Though the film’s minutiae is generally a bit unsatisfying and something I will address in detail, the film’s subtle structural tweaks to found footage norms are where writer-directors Per Gavatin and Andreas Öhman’s work succeeds. Simply speaking, the reliability of the found footage form relies on the existence of a ‘non-editor’, whose job is to simply collate, arrange and execute with no creative capacities otherwise. Though difficult to describe too much without spoiling, Remake’s most positive aspect comes from its positioning of the editor as an unreliable narrator of sorts, an agent with the capacity to select and emphasize events as they see fit, affecting the intake and interpretation of detail. Gavatin and Öhman’s ability to play with simultaneity and linearity in film structure is piqued brilliantly with a reveal near the end that retrospectively alters about half the film in an emotionally and narratively satisfying manner. It is in this deft ordering and reordering of emotional registration and narrative structure that Remake succeeds most.
However, despite the film’s interesting forays into narrative experimentation, the drama itself is disappointingly stolid, not up to the unruly demands of a docu-drama hybrid. The film places itself in odd formal territory from its first scene, in which Lisa and Martin wake up together after a one-night stand. As they ‘clumsily’, ‘awkwardly’ navigate the uncomfortable situation in full, coherent, dramatically relevant sentences, captured in crisp, balanced audio, a camera in hand to render every moment in unnaturally still frames, a very simple truth is exposed: this piece is not natural, it’s devised as hell and really isn’t going to be particularly subtle about it. Gavatin and Öhman, both primarily from writing backgrounds, have crafted a well-structured story but that’s the problem; it is far too obviously crafted and that’s a problem for a would-be hybrid project. Beyond the sound execution and logical flow of the narrative, dialogue rarely flows naturally, there is no ellipsis or rhythm, every beat is hit and milked for all its worth and very little feels particularly raw.

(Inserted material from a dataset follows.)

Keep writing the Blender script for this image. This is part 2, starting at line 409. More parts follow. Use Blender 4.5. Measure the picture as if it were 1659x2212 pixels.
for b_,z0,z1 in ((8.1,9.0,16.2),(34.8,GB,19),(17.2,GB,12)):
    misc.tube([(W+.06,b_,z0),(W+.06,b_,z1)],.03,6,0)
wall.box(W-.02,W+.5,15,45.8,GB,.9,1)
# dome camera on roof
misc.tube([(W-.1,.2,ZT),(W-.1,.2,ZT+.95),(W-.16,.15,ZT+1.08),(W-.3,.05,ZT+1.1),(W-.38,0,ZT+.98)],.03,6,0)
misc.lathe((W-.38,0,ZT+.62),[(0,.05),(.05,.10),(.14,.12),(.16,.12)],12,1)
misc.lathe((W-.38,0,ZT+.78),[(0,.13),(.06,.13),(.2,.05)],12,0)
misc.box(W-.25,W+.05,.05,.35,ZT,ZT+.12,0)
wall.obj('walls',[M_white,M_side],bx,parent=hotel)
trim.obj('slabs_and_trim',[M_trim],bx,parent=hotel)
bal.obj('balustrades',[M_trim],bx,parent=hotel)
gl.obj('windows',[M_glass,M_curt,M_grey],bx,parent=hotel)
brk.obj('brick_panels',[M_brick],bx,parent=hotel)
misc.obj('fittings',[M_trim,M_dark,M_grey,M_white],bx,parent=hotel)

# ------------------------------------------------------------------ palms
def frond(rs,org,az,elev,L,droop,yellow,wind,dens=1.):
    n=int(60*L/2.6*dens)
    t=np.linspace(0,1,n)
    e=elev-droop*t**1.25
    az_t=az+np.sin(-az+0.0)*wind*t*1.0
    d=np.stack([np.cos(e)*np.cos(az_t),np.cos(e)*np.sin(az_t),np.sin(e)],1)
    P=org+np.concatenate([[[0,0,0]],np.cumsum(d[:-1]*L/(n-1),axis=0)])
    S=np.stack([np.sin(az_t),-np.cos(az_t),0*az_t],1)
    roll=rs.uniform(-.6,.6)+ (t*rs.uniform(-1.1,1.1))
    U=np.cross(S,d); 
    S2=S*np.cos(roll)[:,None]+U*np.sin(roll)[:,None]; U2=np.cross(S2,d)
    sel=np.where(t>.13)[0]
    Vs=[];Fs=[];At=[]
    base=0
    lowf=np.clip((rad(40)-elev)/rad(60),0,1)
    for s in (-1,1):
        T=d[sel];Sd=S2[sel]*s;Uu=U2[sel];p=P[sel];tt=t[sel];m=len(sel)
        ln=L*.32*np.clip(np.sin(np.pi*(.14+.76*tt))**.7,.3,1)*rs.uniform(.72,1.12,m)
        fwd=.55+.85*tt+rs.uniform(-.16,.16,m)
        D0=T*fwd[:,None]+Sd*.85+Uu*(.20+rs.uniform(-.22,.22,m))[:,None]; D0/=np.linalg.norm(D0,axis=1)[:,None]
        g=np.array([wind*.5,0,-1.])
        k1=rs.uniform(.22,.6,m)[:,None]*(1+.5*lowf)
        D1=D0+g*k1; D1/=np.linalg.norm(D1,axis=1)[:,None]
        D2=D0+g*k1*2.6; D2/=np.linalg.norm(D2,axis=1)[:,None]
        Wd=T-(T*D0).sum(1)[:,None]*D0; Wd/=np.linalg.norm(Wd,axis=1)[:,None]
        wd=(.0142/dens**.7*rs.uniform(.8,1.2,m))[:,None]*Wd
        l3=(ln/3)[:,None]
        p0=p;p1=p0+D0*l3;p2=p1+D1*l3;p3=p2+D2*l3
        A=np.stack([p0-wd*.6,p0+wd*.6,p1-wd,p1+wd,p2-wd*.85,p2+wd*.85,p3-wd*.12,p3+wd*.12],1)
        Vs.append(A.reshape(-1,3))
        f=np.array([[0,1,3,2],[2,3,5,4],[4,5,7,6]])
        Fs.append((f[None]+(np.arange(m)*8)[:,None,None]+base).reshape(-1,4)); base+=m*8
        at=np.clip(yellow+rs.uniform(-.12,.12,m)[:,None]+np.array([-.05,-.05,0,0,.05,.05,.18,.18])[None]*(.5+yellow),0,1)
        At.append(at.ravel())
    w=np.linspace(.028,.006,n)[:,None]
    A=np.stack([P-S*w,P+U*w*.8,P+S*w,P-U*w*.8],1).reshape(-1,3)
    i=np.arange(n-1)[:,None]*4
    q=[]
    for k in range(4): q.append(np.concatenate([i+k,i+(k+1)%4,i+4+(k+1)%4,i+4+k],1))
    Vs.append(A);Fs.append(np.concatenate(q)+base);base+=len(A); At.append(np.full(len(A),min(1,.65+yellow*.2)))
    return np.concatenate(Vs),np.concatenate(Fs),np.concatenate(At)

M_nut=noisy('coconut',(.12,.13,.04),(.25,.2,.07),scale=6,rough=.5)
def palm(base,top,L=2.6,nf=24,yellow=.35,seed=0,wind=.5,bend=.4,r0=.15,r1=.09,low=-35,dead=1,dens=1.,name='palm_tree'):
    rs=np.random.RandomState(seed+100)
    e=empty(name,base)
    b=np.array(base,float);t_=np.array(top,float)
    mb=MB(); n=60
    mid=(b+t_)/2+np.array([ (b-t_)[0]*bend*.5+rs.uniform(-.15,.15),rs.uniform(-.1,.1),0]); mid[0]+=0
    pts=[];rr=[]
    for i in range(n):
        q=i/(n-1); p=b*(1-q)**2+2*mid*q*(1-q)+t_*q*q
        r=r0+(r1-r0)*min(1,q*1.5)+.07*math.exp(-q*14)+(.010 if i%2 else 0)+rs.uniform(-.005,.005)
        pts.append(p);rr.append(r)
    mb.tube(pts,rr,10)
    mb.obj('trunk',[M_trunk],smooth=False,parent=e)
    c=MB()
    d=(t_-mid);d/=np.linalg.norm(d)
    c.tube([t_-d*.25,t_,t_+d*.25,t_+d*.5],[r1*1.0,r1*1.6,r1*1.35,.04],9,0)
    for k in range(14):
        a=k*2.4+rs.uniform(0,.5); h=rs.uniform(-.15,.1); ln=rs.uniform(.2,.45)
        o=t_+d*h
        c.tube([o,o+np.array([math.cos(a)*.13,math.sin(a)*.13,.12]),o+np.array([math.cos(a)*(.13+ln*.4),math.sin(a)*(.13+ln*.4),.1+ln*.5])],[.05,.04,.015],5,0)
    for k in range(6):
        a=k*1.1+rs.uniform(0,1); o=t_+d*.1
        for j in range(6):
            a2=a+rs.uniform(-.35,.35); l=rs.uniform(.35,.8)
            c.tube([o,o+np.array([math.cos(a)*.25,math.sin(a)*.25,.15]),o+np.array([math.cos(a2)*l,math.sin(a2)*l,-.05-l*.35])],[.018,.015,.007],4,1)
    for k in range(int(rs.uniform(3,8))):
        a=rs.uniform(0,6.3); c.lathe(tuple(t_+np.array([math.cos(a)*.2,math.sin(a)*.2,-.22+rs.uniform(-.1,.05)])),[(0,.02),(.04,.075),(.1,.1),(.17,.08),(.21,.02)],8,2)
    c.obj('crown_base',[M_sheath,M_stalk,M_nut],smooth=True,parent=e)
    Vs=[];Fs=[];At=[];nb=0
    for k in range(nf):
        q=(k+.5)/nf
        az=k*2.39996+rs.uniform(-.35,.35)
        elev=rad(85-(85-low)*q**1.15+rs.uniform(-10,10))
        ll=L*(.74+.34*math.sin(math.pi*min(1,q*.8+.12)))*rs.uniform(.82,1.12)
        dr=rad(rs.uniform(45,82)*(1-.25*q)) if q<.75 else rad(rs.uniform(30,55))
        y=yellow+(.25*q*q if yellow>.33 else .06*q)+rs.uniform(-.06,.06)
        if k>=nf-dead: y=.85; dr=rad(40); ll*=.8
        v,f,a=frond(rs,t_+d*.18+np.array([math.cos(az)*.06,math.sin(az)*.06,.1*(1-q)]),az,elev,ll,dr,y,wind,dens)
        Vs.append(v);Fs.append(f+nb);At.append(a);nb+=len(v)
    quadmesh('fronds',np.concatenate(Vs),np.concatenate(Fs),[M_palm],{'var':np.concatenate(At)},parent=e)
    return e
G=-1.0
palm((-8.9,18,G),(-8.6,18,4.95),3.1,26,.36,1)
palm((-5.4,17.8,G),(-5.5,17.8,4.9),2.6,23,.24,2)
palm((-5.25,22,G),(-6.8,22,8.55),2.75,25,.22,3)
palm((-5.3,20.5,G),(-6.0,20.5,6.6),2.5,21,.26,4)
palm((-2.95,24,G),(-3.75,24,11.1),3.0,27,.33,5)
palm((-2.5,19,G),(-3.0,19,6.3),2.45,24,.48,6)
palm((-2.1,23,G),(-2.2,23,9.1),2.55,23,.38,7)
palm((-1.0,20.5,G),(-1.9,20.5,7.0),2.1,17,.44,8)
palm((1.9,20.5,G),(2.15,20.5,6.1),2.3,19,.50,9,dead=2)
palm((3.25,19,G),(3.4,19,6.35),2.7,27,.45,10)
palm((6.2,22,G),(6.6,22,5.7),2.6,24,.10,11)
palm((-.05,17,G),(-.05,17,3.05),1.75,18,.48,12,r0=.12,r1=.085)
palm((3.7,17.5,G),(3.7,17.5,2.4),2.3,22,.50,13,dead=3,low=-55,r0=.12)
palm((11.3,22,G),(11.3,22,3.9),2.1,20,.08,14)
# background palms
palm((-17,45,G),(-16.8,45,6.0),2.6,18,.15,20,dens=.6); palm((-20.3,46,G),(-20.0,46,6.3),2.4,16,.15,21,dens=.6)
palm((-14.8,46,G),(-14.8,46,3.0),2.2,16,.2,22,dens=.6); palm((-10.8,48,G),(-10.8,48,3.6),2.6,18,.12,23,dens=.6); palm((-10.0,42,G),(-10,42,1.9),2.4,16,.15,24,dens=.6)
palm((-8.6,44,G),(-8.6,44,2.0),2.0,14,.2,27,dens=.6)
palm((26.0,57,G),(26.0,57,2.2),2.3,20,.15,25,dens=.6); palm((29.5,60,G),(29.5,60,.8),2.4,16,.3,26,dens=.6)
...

I don’t think I’ve ever heard so clear a diarrhoea attack as the one recorded through a closed door with the inbuilt microphone on Lisa’s DSLR. Though these moments aren’t constant, they are frequent enough to pull you out of a film that should – and frustratingly, occasionally does – feel like the only people involved in its creation are the ones on screen.
These moments of intimacy between the camera and its subjects can be great and the film benefits from the fact that, even if its plot rings false, the locations brim with the kind of energy to be expected of the tried and true cinematic hub that is New York City. The performances are informed by the energy of their natural environs and are brilliantly executed, Wallström is good as the straight-laced but occasionally aggressive Martin while Henni as the torn, self-doubting Lisa and Hazlett as the intriguing, energetic Lucas are the beating heart of the film. For all its contrivance, when Lisa and Lucas are together, there are moments of actual spontaneity, in large part due to Hazlett’s background in improvisational comedy. It’s these moments, in the buzzing heart of New York, which border on something real and give the film a sense of play and energy. The role of the camera in all of this is notable too, calling to mind Martin Scorsese’s maxim – ‘Cinema is a matter of what’s in the frame and what’s not’. When these characters are together, as one is usually holding the camera, rarely are both of them in the frame and as a result, we learn as much about the one on screen by how they are behaving as we do about the one off screen by how they film them. It is this tension between that which is in the frame and that which isn’t that informs the best camerawork and is responsible for a great deal of the film’s best moments.
That said, it’s the success of these lived in aspects that makes the alienations all the more frustrating. Beyond the prosaic language and obvious plot motivations, the film actually delves into some proper Brechtian alienation throughout with initially subtle but increasingly obvious focus shifts. That these shifts in focus occur in shots where both characters are deep in the frame draws immediate attention to the fact that yes, there are crew members behind that camera shifting focus, this project is constructed, manipulated, this is anything but spontaneous. Now I’m not complaining about getting Brecht on board, going the Verframdunseffekt route will border on perfection if you do it right, exposing the ‘real’ as false and transcending the limitations of the form to begin a real conversation, yes, great. But when that ‘real’ actually feels more palpable than the clunky staging and pretty simplistic script in the real, it can’t help but feel like an insecure afterthought here. The simple fact is the best moments in the film are the simple ones, regardless of how the directors want you to interpret them.
Ultimately, I’m not bothered by it trying to draw into question what is ‘real’ in cinema, it’s a valid and brilliant space to enter. Nor am I detracting from it for not properly pursuing the real it so frustratingly draws close to at times. What bothers me is that it just feels like Remake is unsure of what it wants to commit to: real or ‘real’. And it’s that midground that kills it a little bit.